はじめはびっくりしたけれど、作曲側の事情がだんだんわかっていった。
つまり英語にあるニュアンスを大事にしたいとすれば、それ以外に方法はないのだ。
ただし、日本語で歌詞をかかなければならない僕は、どうしたらいいのだ。
そんなイントネーションを再現するのはとうてい不可能だった。
フツウの日本語で書いて、おそるおそる提出したのだった。
彼は、そんな僕の苦悩などてんで気がつかずに、喜んでくれた。気が抜けた。
しかーし、ここまで書いてはっとしている。
もしエピソードまでつけ「さわがしい楽園」が詞先だったら、
いったい僕はなんと弁解すればいいのだ。
井上氏はじめ、関係者全員すっかり忘れていることを祈るのみ。
作曲の井上鑑氏のこと。
彼は、なかまうちでは「Akira-san」とか「~kun」とか呼ばれていて、
年下だったせいか、それともあの風貌からかアイドルっぽく愛されていた。
ときどきは僕の家にも足を運んでくれた。
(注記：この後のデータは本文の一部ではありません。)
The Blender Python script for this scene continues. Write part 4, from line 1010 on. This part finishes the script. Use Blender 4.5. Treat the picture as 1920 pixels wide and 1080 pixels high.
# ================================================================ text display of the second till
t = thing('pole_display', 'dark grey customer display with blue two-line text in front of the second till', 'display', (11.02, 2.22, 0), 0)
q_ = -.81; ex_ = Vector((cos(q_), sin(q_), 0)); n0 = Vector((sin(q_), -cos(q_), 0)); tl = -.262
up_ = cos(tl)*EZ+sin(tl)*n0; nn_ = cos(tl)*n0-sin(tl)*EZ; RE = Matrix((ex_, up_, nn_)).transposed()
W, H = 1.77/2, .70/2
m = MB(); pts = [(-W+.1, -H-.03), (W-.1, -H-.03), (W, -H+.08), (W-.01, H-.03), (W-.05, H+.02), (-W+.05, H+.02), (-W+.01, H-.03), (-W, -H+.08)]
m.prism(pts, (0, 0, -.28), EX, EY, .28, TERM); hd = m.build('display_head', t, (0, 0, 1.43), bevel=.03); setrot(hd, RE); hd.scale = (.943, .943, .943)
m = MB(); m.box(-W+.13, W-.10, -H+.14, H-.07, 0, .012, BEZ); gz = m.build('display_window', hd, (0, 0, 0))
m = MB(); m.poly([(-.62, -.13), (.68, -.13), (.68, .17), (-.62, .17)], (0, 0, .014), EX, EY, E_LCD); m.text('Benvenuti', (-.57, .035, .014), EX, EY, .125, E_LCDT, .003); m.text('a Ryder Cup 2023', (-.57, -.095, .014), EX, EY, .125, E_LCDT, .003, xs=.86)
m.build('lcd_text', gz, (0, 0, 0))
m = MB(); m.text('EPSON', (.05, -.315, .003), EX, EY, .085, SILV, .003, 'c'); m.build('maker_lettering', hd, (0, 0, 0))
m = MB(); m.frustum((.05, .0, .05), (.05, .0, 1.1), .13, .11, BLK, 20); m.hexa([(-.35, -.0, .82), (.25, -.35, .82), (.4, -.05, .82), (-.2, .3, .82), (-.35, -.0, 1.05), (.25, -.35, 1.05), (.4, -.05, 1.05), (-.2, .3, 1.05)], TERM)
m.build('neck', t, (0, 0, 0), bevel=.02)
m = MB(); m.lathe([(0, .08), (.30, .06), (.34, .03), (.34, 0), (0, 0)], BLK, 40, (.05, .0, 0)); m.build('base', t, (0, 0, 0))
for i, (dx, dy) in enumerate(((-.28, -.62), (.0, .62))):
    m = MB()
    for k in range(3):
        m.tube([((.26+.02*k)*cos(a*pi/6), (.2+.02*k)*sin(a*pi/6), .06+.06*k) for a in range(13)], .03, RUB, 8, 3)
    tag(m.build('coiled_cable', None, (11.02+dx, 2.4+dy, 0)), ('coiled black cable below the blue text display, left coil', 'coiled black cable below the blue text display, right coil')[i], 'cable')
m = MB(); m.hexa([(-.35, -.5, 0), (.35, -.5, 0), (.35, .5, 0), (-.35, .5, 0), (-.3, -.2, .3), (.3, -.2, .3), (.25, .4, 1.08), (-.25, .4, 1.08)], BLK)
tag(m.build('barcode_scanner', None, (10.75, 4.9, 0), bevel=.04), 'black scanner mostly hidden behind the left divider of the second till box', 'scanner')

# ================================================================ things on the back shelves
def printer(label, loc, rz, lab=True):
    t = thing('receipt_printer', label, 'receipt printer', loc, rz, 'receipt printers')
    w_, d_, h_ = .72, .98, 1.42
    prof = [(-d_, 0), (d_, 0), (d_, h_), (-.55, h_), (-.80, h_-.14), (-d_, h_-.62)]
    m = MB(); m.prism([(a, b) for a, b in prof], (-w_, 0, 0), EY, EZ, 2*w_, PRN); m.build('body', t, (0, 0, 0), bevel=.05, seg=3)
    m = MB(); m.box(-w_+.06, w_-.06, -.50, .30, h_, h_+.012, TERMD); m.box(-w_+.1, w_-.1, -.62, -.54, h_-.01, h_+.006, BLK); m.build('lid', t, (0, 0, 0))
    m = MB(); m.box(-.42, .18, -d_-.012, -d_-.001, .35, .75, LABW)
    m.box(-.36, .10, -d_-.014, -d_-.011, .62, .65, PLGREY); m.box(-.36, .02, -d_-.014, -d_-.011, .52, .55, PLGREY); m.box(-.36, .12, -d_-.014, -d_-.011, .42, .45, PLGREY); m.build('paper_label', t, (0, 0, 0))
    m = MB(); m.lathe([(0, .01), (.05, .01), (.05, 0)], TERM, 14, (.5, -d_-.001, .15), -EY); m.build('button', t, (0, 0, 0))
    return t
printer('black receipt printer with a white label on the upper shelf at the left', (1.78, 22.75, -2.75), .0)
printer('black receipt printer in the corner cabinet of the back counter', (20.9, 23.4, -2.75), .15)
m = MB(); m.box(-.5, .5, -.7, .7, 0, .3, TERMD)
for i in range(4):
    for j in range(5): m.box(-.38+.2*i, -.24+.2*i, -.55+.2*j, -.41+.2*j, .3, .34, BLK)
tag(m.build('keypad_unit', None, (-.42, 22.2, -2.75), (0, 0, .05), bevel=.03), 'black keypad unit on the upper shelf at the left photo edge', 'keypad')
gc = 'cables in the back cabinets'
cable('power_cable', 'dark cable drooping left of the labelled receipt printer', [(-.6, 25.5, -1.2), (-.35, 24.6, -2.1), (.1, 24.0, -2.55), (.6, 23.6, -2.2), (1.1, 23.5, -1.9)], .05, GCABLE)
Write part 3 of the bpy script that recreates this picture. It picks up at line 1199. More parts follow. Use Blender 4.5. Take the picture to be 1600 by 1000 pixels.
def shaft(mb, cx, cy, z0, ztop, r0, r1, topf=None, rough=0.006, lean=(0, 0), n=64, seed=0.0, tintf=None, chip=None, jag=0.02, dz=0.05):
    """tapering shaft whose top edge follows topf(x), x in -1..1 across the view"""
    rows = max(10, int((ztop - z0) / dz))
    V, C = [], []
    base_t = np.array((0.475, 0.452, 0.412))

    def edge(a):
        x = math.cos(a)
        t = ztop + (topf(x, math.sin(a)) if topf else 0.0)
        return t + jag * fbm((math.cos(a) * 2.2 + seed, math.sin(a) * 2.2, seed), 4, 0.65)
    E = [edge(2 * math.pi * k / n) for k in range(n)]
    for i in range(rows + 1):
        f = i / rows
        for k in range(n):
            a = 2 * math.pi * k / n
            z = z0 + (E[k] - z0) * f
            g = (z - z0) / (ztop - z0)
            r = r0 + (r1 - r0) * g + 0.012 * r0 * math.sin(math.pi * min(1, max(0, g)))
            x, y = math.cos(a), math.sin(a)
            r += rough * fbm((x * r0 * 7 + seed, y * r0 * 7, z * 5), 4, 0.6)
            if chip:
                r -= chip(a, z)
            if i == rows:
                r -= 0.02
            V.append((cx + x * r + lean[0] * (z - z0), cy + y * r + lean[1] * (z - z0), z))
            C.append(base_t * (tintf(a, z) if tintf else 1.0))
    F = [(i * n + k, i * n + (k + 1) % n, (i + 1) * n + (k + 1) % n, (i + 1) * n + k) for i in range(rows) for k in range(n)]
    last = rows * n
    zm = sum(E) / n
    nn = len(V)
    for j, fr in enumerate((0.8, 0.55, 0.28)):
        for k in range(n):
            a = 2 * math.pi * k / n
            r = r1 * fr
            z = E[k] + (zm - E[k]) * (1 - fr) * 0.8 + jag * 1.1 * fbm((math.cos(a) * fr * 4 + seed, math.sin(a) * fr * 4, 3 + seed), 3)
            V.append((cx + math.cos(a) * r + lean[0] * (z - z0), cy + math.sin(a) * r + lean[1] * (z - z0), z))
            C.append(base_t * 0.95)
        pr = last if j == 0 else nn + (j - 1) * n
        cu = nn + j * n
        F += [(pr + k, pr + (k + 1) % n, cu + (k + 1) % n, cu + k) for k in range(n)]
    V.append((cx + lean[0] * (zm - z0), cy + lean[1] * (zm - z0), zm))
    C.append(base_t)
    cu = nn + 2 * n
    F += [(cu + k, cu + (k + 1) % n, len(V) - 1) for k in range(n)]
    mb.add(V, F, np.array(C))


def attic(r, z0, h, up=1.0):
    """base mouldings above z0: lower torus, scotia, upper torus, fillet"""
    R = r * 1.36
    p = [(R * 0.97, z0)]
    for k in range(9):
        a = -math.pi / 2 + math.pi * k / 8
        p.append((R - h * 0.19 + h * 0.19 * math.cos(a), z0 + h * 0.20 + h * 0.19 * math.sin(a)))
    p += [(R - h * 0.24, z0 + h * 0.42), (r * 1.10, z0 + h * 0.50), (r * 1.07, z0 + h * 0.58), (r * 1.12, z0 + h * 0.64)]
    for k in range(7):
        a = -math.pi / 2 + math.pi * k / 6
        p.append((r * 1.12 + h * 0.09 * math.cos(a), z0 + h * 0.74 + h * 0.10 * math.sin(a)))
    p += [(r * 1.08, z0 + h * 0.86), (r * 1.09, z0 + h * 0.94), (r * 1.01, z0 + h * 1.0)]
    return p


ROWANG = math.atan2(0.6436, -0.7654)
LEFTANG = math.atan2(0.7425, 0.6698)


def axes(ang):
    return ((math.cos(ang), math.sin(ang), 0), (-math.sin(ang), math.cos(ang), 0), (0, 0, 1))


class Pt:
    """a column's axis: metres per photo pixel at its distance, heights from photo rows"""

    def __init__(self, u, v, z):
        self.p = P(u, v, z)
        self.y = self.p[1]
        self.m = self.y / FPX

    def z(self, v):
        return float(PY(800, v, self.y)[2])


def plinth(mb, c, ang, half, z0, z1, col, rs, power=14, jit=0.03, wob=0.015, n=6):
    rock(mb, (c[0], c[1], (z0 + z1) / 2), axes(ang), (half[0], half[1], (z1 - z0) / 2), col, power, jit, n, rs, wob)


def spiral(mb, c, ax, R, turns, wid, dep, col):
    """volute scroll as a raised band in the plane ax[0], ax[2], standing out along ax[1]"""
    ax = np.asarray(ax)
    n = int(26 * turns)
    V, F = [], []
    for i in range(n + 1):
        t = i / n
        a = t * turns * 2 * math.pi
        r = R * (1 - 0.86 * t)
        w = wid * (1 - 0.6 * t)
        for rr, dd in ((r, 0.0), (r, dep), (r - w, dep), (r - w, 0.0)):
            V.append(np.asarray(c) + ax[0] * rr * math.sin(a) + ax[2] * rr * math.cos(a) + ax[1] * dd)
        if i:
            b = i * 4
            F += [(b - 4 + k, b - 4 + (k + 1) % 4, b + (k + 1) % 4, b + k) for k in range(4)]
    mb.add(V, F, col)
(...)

そのころ僕は、紙相撲にはまっていた。
後輩のミュージシャンが持ち込んだのがきっかけだったが、
日々、紙の力士を誕生させては、ボール紙で作った土俵の上で取り組ませていた。
ちゃんと本場所もあり、当然、前相撲からあるし、番付もあれば、電飾の国技館もあるという、
ホンカクテキなものだったのだ。
その紙相撲に、鑑さんも力士を何人か提供してくれた。
けっこう、ちゃんと付き合ってくれたのだった。
僕をケイベツしたりせずに、ありがとうと伝えたい。
そんななかまのひとりベースのキンダイチ氏が、
札幌駅の北で喫茶店をやっていると聞いた。今度札幌に行ったら、づぇったい探すぞお。
鑑さんのこと。
僕が当時のラジオ関東で深夜放送を担当していたころ、
ヤマガタスミコさんという、愛らしいフォークシンガーが登場した。
僕のの担当のあと、午前3時からは故山平和彦が担当していて、
そちらの時間によく出演していた。もしかしたら、レギュラーだったかも。
じきに、鑑さんと一緒になられたのだが、僕には電光石火のごとく感じられた。
そして、彼の活躍はいっそう幅の広いものになっていった。
そう、僕はといえば、前回の「歌のはなし」に書いたように、
いっそうハバのせまいものになっていったのであった。
紙相撲などの遊びも、続ける環境からは程遠いことになっていった。
ところで、2番の故郷をフルサトと読ませているけれど、
コキョウとしないことによって、1番との音数の差がいちじるしくなっている。
実際に聞いて確かめなければわからないけれど、
なぜこんなことしたのか、自分では、わからない・・・。
*
追記。
と、コキョウとフルサトとの読み方の、音数の違いについて書いたところ、
それほどちがわないんじゃないかと、実際に音源にあたってくれた方から、連絡があった。
それよりも、読みのちがいによる意味の変化のほうが大きい、との指摘もあった。
まったくそのとおりだ。
当時、僕がそこまで意識して書いていたかどうか、はなはだあやしい・・・。